Amazon appeals record $865m alleged EU data protection breach fine

Amazon has appealed a record $865 million fine for allegedly breaching the EU’s tough data protection laws.

The appeal was filed at the Luxembourg Administrative Tribunal on Friday, according to Luxembourg court spokesman Henri Eippers.

Amazon was hit by the hefty fine in July by Luxembourg’s data protection regulator, where Amazon’s EU headquarters is based.

The body claimed that the ecommerce giant broke the bloc’s General Data Protection Regulation (GDPR) through its processing of personal user data.

The decision was triggered by a 2018 complaint from French privacy rights group La Quadrature du Net.

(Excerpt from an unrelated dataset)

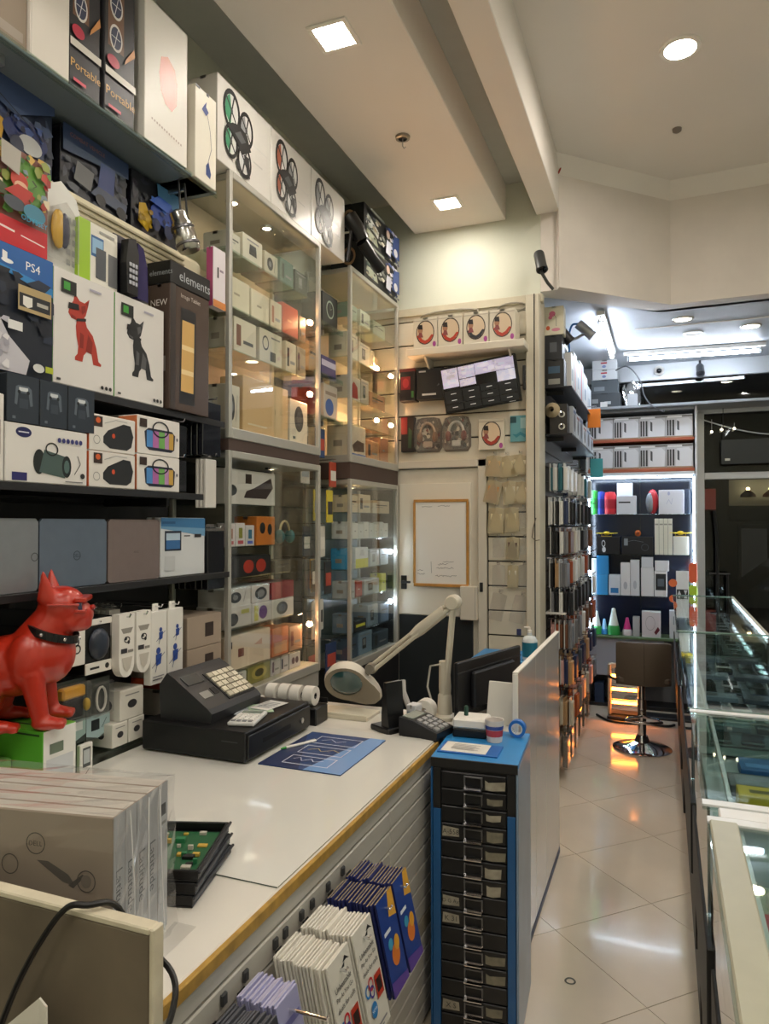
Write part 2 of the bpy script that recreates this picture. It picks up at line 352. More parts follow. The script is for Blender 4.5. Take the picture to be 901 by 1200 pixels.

Amazon has come under criticism over recent years after it has accrued large amounts of consumer data through its Alexa devices as well as its ecommerce platform.

READ MORE: Amazon reportedly copied third-party sellers’ products and rigged search results

The world’s largest retailer says it collects the user data to improve customer experiences and journeys.

It also plays down fears over its use by claiming it sets guidelines about what employees can do with it, despite regulators raising concerns that the company uses it to give itself an unfair advantage in the marketplace.

The EU’s data protection regulators’ powers have significantly increased since the bloc’s GDPR rules took hold in May 2018.

The law allows watchdogs to hand out fines of up to 4 per cent of a company’s annual global sales.

The probe adds extra pressure on Amazon’s EU division after German regulators launched a number of investigations into the company’s operations.

The UK is also conducting similar investigations.